There is an ongoing, and we dare say, needless debate and calls on relevant authorities, especially the Police Service Commission (PSC), to extend the tenure of police officers due for retirement between now and March 2023 because of the forthcoming general elections.
It is gathered that in the police, there are many high-ranking officers comprising Deputy Inspectors-General (DIGs), Assistant Inspectors-General (AIGs), Commissioners and other senior officers, who are due for retirement within the said period.
Advocates of the call for extension of their tenure anchored it on the need to have seamless poll since the police play instrumental roles during the elections and a vacuum created by the mass retirement of such senior officers could impede significantly on the police.
Plausible as this reason may sound at the face value, we consider it baseless and believe that some elements within and outside the police who are angling to benefit from the planned extension may be the ones championing it.
The critical question that demands an urgent answer is whether the police have officers that will fill the vacancies to be created by the exit of those due for retirement.
For a police force that has a succession plan with capable men and women that can fill whatever vacuum likely to be created by the retiring officers, there is no basis for acceding to such calls.
More so, the relevant laws – Police Act, PSC Act and the constitution – are explicit about the tenure of a police officer.
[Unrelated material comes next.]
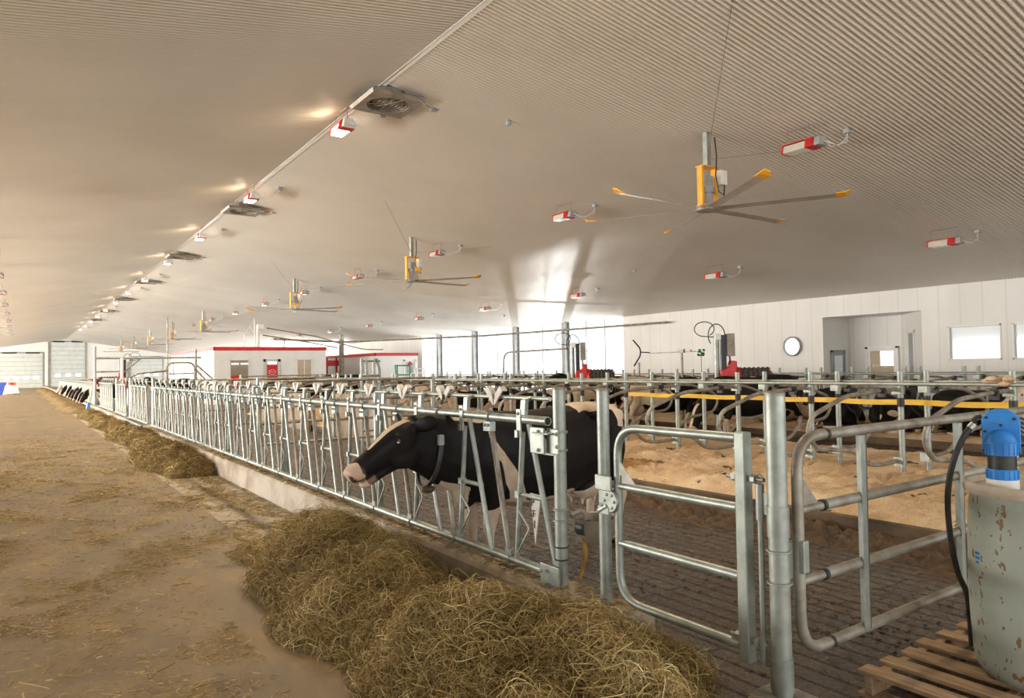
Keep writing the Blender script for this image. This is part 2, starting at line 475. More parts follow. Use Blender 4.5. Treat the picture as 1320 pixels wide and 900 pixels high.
def rounded(pts, r, n=6):
    """polyline with rounded corners"""
    P = [Vector(p) for p in pts]; out = [P[0]]
    for i in range(1, len(P) - 1):
        a, b, c = P[i - 1], P[i], P[i + 1]; d1 = (a - b).normalized(); d2 = (c - b).normalized()
        rr = min(r, (a - b).length * .49, (c - b).length * .49)
        p0, p1 = b + d1 * rr, b + d2 * rr
        for k in range(n + 1):
            t = k / n; out.append(p0 * (1 - t) ** 2 + b * 2 * t * (1 - t) + p1 * t * t)
    out.append(P[-1]); return out


ORD = ['nearest', 'second nearest', 'third nearest', 'fourth nearest', 'fifth nearest', 'sixth nearest', 'seventh nearest', 'eighth nearest',
       'ninth nearest', 'tenth nearest', 'eleventh nearest', 'twelfth nearest', 'thirteenth nearest', 'fourteenth nearest', 'fifteenth nearest',
       'sixteenth nearest', 'seventeenth nearest', 'eighteenth nearest', 'nineteenth nearest', 'twentieth nearest', 'twenty-first nearest',
       'twenty-second nearest', 'twenty-third nearest', 'twenty-fourth nearest', 'twenty-fifth nearest', 'twenty-sixth nearest']

# ------------------------------------------------------------------ room shell
XR, XL, RX, RZ, SL = 24.0, -13.0, 5.5, 7.0, .157
Y0, Y1 = -9.0, 122.0


def roofz(x): return RZ - SL * abs(x - RX)


def rib_sheet(side):
    pitch = .0865; amp = .022
    ks = int((Y1 - Y0) / (pitch / 6)); ys = Y0 + np.arange(ks + 1) * (pitch / 6)
    ph = 2 * pi * ys / pitch
    dz = amp * np.sin(ph)
    x0, x1 = (RX, XR + .1) if side > 0 else (RX, XL - .1)
    v = np.zeros((2 * len(ys), 3)); v[0::2, 0] = x0; v[1::2, 0] = x1; v[0::2, 1] = ys; v[1::2, 1] = ys
    v[0::2, 2] = roofz(x0) + dz; v[1::2, 2] = roofz(x1) + dz
    g = G(); g.v = [tuple(p) for p in v.tolist()]
    g.f = [(2 * i, 2 * i + 1, 2 * i + 3, 2 * i + 2) for i in range(len(ys) - 1)]
    return struct(g.obj('ceiling', M_ceil, ang=1.5))


rib_sheet(1); rib_sheet(-1)
g = G(); g.prism([(-.055, -.035), (0, -.026), (.055, -.035), (.055, -.02), (0, -.006), (-.055, -.02)], (RX, Y0, RZ), (1, 0, 0), (0, 0, 1), (0, Y1 - Y0, 0))
struct(g.obj('trim_1', M_ceil, smooth=False))


def wall_x(name, x0, x1, ya, yb, z0, z1, holes, m_=M_wall):
    ys = sorted({ya, yb, *[h[0] for h in holes], *[h[1] for h in holes]}); zs = sorted({z0, z1, *[h[2] for h in holes], *[h[3] for h in holes]})
    g = G()
    for i in range(len(ys) - 1):
        for k in range(len(zs) - 1):
            yc, zc = (ys[i] + ys[i + 1]) / 2, (zs[k] + zs[k + 1]) / 2
            if any(h[0] < yc < h[1] and h[2] < zc < h[3] for h in holes): continue
            g.b2((x0, ys[i], zs[k]), (x1, ys[i + 1], zs[k + 1]))
    return struct(g.obj(name, m_, smooth=False))


EZ = roofz(XR)
REC = (11.2, 14.65, 0, 3.34)
wall_x('wall_right', XR, XR + .2, Y0, 25.0, 0, EZ + .03, [REC, (8.95, 10.43, 1.7, 2.78), (7.18, 8.67, 1.7, 2.78), (5.4, 6.9, 1.7, 2.78)])
wall_x('wall_right', XR, XR + .2, 45.9, Y1, 0, EZ + .03, [(60, 116, .4, 3.95)])  # far opening added to let light reach the far end
wall_x('wall_right', XR, XR + .2, 25.0, 45.9, 0, .34, [])
wall_x('wall_left', XL - .2, XL, Y0, Y1, 0, roofz(XL) + .03, [(-8 + 4.9 * k, -8 + 4.9 * k + 4.62, 1.0, 3.9) for k in range(26)])
# far gable wall
g = G(); g.prism([(XL - .2, 0), (XR + .2, 0), (XR + .2, EZ + .02), (RX, RZ + .02), (XL - .2, roofz(XL) + .02)], (0, Y1, 0), (1, 0, 0), (0, 0, 1), (0, .25, 0))
struct(g.obj('wall_back', M_wall, smooth=False))
# end wall behind the camera, open door bays either side
g = G()
for a, b in ((XL, -9), (-4, -2), (17, 24)): g.b2((a, Y0, 0), (b, Y0 + .2, 4.4))
struct(g.obj('wall_front', M_wall, smooth=False))

# floor
g = G(); g.b2((XL, Y0, -.2), (1.9, Y1, 0)); g.b2((1.9, Y0, -.2), (3.4, 1.72, 0)); g.b2((3.4, Y0, -.2), (XR, 1.35, 0)); struct(g.obj('floor', M_alley, smooth=False))
g = G(); g.b2((1.9, 1.72, -.2), (2.72, Y1, .004)); struct(g.obj('floor', M_strip, smooth=False))
g = G(); g.b2((2.72, 1.72, -.2), (3.4, 2.9, -.001)); g.b2((3.02, 2.9, -.2), (6.9, Y1, -.001)); g.b2((3.4, 1.35, -.2), (6.9, 2.9, -.001))
g.b2((6.9, 1.35, -.2), (25.9, Y1, -.0012))
struct(g.obj('floor', M_mat, smooth=False))
# feed curb
g = G()
prof = [(-.15, 0), (-.14, .27), (-.115, .31), (.13, .31), (.15, .28), (.15, 0)]
g.prism(prof, (2.87, 2.93, 0), (1, 0, 0), (0, 0, 1), (0, Y1 - 2.93, 0))
struct(g.obj('curb', M_curb, smooth=False, bev=.012))


# ---- side wall: daylight bays with steel columns
bays = [25.0, 29.27, 33.87, 38.45, 43.1, 45.9]
n = 1
for i in range(len(bays) - 1):
    a, b = bays[i], bays[i + 1]
    w = thing('window', '', 'window', (XR, (a + b) / 2, 0)); w.name = 'window_%d' % n
    del w['label'], w['category']; struct(w)
    L = b - a
    g = G(); g.box((.12, 0, 2.22), (.01, L, 3.74)); g.obj('pane', M_glass, w, smooth=False)
    g = G()
    for k in (1, 2) if L > 3 else (1,):
        y = -L / 2 + L * (k / 3 if L > 3 else .5)
        if L > 4.5 and i != 0: y = 0 if k == 1 else 999
        if y < 900: g.box((.1, y, 2.22), (.04, .05, 3.74))
    for z in (.36, 1.45, 1.62, 2.5, 3.3): g.box((.1, 0, z), (.015, L, .018 if z > .4 else .05))
    g.obj('glazing_bar', M_col, w, smooth=False)
    if i == 1:
        g = G(); g.tube([(-.02, -L / 2 + .4, .5), (-.02, L / 2 - .4, 3.9)], .012, 6); g.tube([(-.02, L / 2 - .4, .5), (-.02, -L / 2 + .4, 3.9)], .012, 6)
        g.obj('cross_brace', M_col, w)
    n += 1
# lower translucent curtain strip
g = G()
for i, y in enumerate(bays[1:-1]):
    c = G(); c.box((0, 0, EZ / 2), (.34, .05, EZ)); c.box((-.16, 0, EZ / 2), (.03, .28, EZ)); c.box((.16, 0, EZ / 2), (.03, .28, EZ))
    o = c.obj('column', M_col, loc=(XR - .12, y, 0), smooth=False); struct(o)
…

The law stipulates that a serving public officer, whether in the police or in any other government agency, must exit the service at the age of 60 or having served for a period of 35 years.
To that extent, any attempt to seek an extension of tenure for retiring police officers must be condemned with a tone of finality because it will amount to observing all the existing laws in a breach.
Perhaps, it is in recognition of the fact that the call is an affront on all existing laws that the Police Service Commission not only condemned it but also assured Nigerians that it would not heed to it even if on request.
To admit that the exit of the retiring senior police officers will affect the success of the 2023 general elections is to allude to a notion of their indispensability. Nobody, not even the IGP, is indispensable.
However, it must be noted that congruent with this call is the debate on whether the current Inspector General of Police, Usman Alkali Baba, whose four year tenure comes to an end in 2025 but will attain the mandatory retirement age of 60 on March 1, 2023, would vacate or remain in office.
IGP Bala was appointed as the number one police officer in February 2021 in line with Section 215(1)(a) of the Constitution and the Police Act 2020. For the sake of emphasis, Section 215 (a) empowers the president to appoint the IGP from serving members of the Nigeria Police Force on the advice of the Nigeria Police Council (NPC).
Interestingly, section 7(6) of the Police Act, 2020, provides that a person appointed as Inspector-General of Police shall hold office for four years. However, Section 18(8) of the same law provides that every police officer shall serve in the Police Force for a period of 35 years or until he attains the age of 60 years, whichever comes first.
Why appoint someone whose term of service would mandatorily end before the term of office ends? Had the president taken cognizance of this fact, perhaps this debate would not have arisen in the first place as we believe that in the force, there are competent officers who still have more than four years to retire and so could have been considered for appointment as IG.
Even at that, the fact that the Police Act provides that an IGP shall hold office for four years and also stipulates that a police officer (the IGP is first and foremost, a police officer) leaves the service upon serving for 35 years or attaining 60 years, put paid to the argument on when IGP Baba should vacate office.